Records shown>
------------------------------------------------
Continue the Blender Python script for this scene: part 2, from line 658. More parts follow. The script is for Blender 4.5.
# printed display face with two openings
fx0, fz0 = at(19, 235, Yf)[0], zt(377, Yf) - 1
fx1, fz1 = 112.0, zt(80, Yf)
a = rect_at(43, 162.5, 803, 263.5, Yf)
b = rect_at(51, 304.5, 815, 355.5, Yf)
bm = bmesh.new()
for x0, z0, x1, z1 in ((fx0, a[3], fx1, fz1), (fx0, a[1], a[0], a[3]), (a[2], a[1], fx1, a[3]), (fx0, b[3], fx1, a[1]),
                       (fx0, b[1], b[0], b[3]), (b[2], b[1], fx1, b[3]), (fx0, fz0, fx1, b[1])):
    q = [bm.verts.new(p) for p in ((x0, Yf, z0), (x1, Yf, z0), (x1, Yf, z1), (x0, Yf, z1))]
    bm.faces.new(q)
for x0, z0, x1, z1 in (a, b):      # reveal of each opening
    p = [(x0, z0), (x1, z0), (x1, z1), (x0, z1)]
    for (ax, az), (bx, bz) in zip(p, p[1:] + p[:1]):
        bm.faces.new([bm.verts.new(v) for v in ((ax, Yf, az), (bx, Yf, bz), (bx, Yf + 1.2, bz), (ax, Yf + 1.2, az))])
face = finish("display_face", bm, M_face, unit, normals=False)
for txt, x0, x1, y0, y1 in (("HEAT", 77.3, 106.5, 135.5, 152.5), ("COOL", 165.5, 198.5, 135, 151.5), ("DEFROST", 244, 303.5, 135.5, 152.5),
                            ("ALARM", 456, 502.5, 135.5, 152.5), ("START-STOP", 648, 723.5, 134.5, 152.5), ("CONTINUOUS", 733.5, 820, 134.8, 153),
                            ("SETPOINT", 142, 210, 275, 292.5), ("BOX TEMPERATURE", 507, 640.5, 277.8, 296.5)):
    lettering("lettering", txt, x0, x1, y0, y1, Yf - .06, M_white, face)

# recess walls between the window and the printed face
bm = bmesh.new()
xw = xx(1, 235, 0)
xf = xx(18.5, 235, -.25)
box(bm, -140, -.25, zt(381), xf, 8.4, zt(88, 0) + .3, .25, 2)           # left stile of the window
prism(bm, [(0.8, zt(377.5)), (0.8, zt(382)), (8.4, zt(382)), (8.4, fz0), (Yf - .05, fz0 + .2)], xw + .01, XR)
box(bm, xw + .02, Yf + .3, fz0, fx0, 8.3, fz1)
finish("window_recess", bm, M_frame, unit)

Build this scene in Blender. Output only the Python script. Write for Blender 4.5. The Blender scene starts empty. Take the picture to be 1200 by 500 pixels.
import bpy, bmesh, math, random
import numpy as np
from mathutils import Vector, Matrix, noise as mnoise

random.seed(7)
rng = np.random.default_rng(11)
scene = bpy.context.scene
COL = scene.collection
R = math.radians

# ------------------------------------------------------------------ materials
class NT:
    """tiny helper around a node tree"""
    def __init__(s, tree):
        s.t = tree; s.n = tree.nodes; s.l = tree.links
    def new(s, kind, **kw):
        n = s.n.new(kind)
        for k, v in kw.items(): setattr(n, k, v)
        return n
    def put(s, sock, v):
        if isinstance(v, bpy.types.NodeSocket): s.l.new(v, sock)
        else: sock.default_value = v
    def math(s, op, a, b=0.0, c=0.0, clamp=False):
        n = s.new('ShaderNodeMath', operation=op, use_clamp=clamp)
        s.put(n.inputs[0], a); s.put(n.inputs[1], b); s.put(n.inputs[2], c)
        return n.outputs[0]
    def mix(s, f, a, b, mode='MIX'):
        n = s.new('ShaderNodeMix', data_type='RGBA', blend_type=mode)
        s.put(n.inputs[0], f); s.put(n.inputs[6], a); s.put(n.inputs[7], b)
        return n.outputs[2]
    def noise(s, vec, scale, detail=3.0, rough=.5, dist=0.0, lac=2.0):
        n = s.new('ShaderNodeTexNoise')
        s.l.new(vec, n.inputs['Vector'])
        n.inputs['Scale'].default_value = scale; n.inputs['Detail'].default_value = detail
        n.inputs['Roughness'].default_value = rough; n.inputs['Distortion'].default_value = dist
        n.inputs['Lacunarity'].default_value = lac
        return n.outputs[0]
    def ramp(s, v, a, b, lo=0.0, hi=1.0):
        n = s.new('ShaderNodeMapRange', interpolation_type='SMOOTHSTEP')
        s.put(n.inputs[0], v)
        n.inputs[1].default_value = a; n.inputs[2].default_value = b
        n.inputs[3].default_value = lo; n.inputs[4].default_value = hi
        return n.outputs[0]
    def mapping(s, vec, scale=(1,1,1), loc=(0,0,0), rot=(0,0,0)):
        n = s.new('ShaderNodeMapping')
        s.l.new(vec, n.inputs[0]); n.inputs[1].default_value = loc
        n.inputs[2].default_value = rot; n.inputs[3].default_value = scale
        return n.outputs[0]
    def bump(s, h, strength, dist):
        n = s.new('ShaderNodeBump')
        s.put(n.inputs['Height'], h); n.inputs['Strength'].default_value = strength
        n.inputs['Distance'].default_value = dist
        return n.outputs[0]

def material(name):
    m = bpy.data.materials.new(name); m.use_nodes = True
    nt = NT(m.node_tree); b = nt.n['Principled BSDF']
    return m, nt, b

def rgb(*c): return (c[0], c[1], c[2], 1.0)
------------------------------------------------
Exercise requirements> Type out the entries again, word for word.

Correct output>
Continue the Blender Python script for this scene: part 2, from line 658. More parts follow. The script is for Blender 4.5.
# printed display face with two openings
fx0, fz0 = at(19, 235, Yf)[0], zt(377, Yf) - 1
fx1, fz1 = 112.0, zt(80, Yf)
a = rect_at(43, 162.5, 803, 263.5, Yf)
b = rect_at(51, 304.5, 815, 355.5, Yf)
bm = bmesh.new()
for x0, z0, x1, z1 in ((fx0, a[3], fx1, fz1), (fx0, a[1], a[0], a[3]), (a[2], a[1], fx1, a[3]), (fx0, b[3], fx1, a[1]),
                       (fx0, b[1], b[0], b[3]), (b[2], b[1], fx1, b[3]), (fx0, fz0, fx1, b[1])):
    q = [bm.verts.new(p) for p in ((x0, Yf, z0), (x1, Yf, z0), (x1, Yf, z1), (x0, Yf, z1))]
    bm.faces.new(q)
for x0, z0, x1, z1 in (a, b):      # reveal of each opening
    p = [(x0, z0), (x1, z0), (x1, z1), (x0, z1)]
    for (ax, az), (bx, bz) in zip(p, p[1:] + p[:1]):
        bm.faces.new([bm.verts.new(v) for v in ((ax, Yf, az), (bx, Yf, bz), (bx, Yf + 1.2, bz), (ax, Yf + 1.2, az))])
face = finish("display_face", bm, M_face, unit, normals=False)
for txt, x0, x1, y0, y1 in (("HEAT", 77.3, 106.5, 135.5, 152.5), ("COOL", 165.5, 198.5, 135, 151.5), ("DEFROST", 244, 303.5, 135.5, 152.5),
                            ("ALARM", 456, 502.5, 135.5, 152.5), ("START-STOP", 648, 723.5, 134.5, 152.5), ("CONTINUOUS", 733.5, 820, 134.8, 153),
                            ("SETPOINT", 142, 210, 275, 292.5), ("BOX TEMPERATURE", 507, 640.5, 277.8, 296.5)):
    lettering("lettering", txt, x0, x1, y0, y1, Yf - .06, M_white, face)

# recess walls between the window and the printed face
bm = bmesh.new()
xw = xx(1, 235, 0)
xf = xx(18.5, 235, -.25)
box(bm, -140, -.25, zt(381), xf, 8.4, zt(88, 0) + .3, .25, 2)           # left stile of the window
prism(bm, [(0.8, zt(377.5)), (0.8, zt(382)), (8.4, zt(382)), (8.4, fz0), (Yf - .05, fz0 + .2)], xw + .01, XR)
box(bm, xw + .02, Yf + .3, fz0, fx0, 8.3, fz1)
finish("window_recess", bm, M_frame, unit)

Build this scene in Blender. Output only the Python script. Write for Blender 4.5. The Blender scene starts empty. Take the picture to be 1200 by 500 pixels.
import bpy, bmesh, math, random
import numpy as np
from mathutils import Vector, Matrix, noise as mnoise

random.seed(7)
rng = np.random.default_rng(11)
scene = bpy.context.scene
COL = scene.collection
R = math.radians

# ------------------------------------------------------------------ materials
class NT:
    """tiny helper around a node tree"""
    def __init__(s, tree):
        s.t = tree; s.n = tree.nodes; s.l = tree.links
    def new(s, kind, **kw):
        n = s.n.new(kind)
        for k, v in kw.items(): setattr(n, k, v)
        return n
    def put(s, sock, v):
        if isinstance(v, bpy.types.NodeSocket): s.l.new(v, sock)
        else: sock.default_value = v
    def math(s, op, a, b=0.0, c=0.0, clamp=False):
        n = s.new('ShaderNodeMath', operation=op, use_clamp=clamp)
        s.put(n.inputs[0], a); s.put(n.inputs[1], b); s.put(n.inputs[2], c)
        return n.outputs[0]
    def mix(s, f, a, b, mode='MIX'):
        n = s.new('ShaderNodeMix', data_type='RGBA', blend_type=mode)
        s.put(n.inputs[0], f); s.put(n.inputs[6], a); s.put(n.inputs[7], b)
        return n.outputs[2]
    def noise(s, vec, scale, detail=3.0, rough=.5, dist=0.0, lac=2.0):
        n = s.new('ShaderNodeTexNoise')
        s.l.new(vec, n.inputs['Vector'])
        n.inputs['Scale'].default_value = scale; n.inputs['Detail'].default_value = detail
        n.inputs['Roughness'].default_value = rough; n.inputs['Distortion'].default_value = dist
        n.inputs['Lacunarity'].default_value = lac
        return n.outputs[0]
    def ramp(s, v, a, b, lo=0.0, hi=1.0):
        n = s.new('ShaderNodeMapRange', interpolation_type='SMOOTHSTEP')
        s.put(n.inputs[0], v)
        n.inputs[1].default_value = a; n.inputs[2].default_value = b
        n.inputs[3].default_value = lo; n.inputs[4].default_value = hi
        return n.outputs[0]
    def mapping(s, vec, scale=(1,1,1), loc=(0,0,0), rot=(0,0,0)):
        n = s.new('ShaderNodeMapping')
        s.l.new(vec, n.inputs[0]); n.inputs[1].default_value = loc
        n.inputs[2].default_value = rot; n.inputs[3].default_value = scale
        return n.outputs[0]
    def bump(s, h, strength, dist):
        n = s.new('ShaderNodeBump')
        s.put(n.inputs['Height'], h); n.inputs['Strength'].default_value = strength
        n.inputs['Distance'].default_value = dist
        return n.outputs[0]

def material(name):
    m = bpy.data.materials.new(name); m.use_nodes = True
    nt = NT(m.node_tree); b = nt.n['Principled BSDF']
    return m, nt, b

def rgb(*c): return (c[0], c[1], c[2], 1.0)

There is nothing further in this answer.